I get the tingles - obviously this could be a sign of something health-related but in my case, if it is, it's been going on a long time. I get tingles, mainly around my head and face. I've seen this described as our bodying serving as an 'intuitive antenna’ giving us signals when we are on the right path. I’m going to start paying more attention to these when they happen.

And then there’s other little things like the deja vu - countless experiences of deja vu. The smells that can only be one person, the nail varnish that recently jumped across the room and memorably, the time I was in labour and there was somebody else 'present' in the room. My husband remembers how I was at that moment, refusing to talk because I could see someone out of the corner of my eye, standing at the side of the room…when I think back to that moment, I can still see the shadow. I wasn’t frightened, just aware we were not alone. 

I believe that while I am only exploring my abilities now, they've always lingered there, I just wasn't open to it. As a child I had an imaginary friend who hung around for years. I know many children do, and my parents endured it with humour and patience, however for me it was real - and still is in a way. I vividly remember what she looked like, she was an older lady, with a dog, who sometimes brought her friend with her. Nuts, I know. Would I believe my own child if they said they had an imaginary friend? 

You could quite easily rationalise these experiences, I'm sure a sceptic would do a very good job of it, but what if? 

What if? 

And that's what I intend to try and discover!

The Beginning


Where to begin? I'm not really sure!

Firstly I guess, welcome to my new blog. Let me start by saying, I am not a newbie to blogging, not at all - I've been blogging for over 10 years now but I recently have felt somewhat of a change in myself and with that, I've decided to start a new blog with a completely new direction. The main purpose of which is to document my journey and exploration of spirituality. 

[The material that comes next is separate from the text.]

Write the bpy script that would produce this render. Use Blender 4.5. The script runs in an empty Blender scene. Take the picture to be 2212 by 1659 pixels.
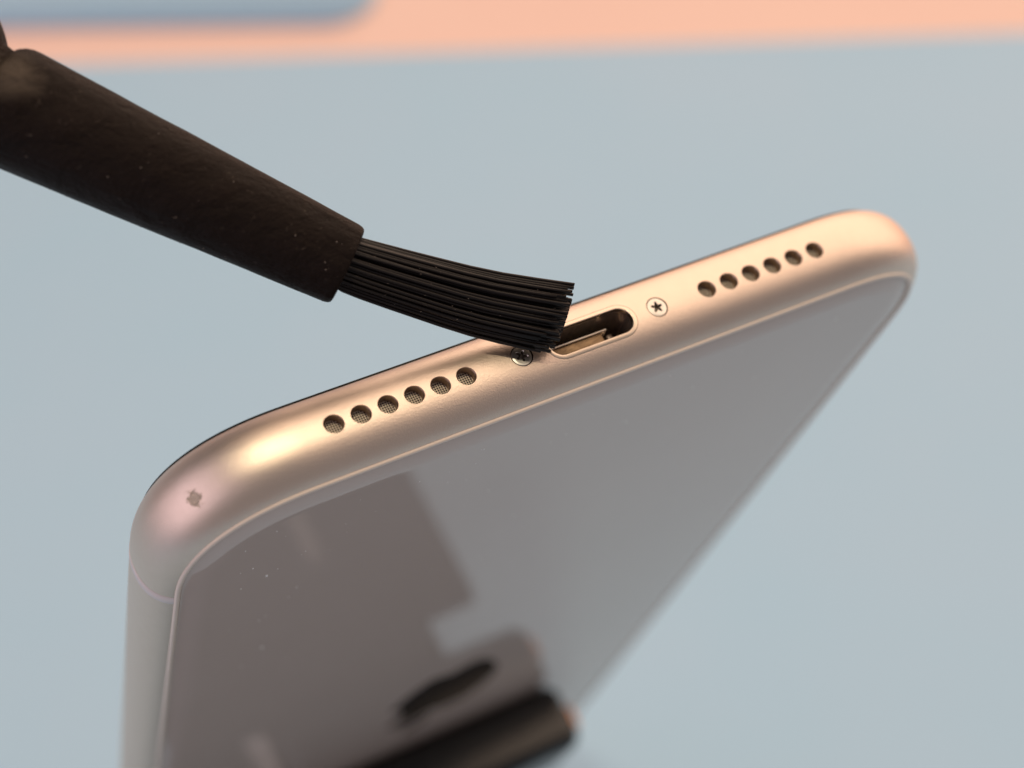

I'm not really sure where this is going to go, all I know that is over the past few years I have felt the need to explore all the possibilities - the feeling that there is something bigger than us.  Without going too deep, I guess in some ways I am looking for the holy grail - the meaning of life. I don't think I'll ever find an answer to that question, all I know is that my 'beliefs' up to this point have been muddled and not necessarily representative of the person I am. I didn't choose my Roman Catholic upbringing, it was decided for me. 

I've always felt curious about psychic development and have a heightened awareness of things occurring around me, so encouraged on by some lovely ladies I have decided it's time to check out any psychic and intuitive abilities that might be lurking inside me!

Of course there will be those that think this is complete poppycock and that's fair enough, but at the very least I hope to learn how to fully relax and more importantly learn to trust my own instincts. Two things I feel I have completely lost sight of over the past few years. If I can achieve that then I will feel I have achieved a goal - anything more than that is a bonus!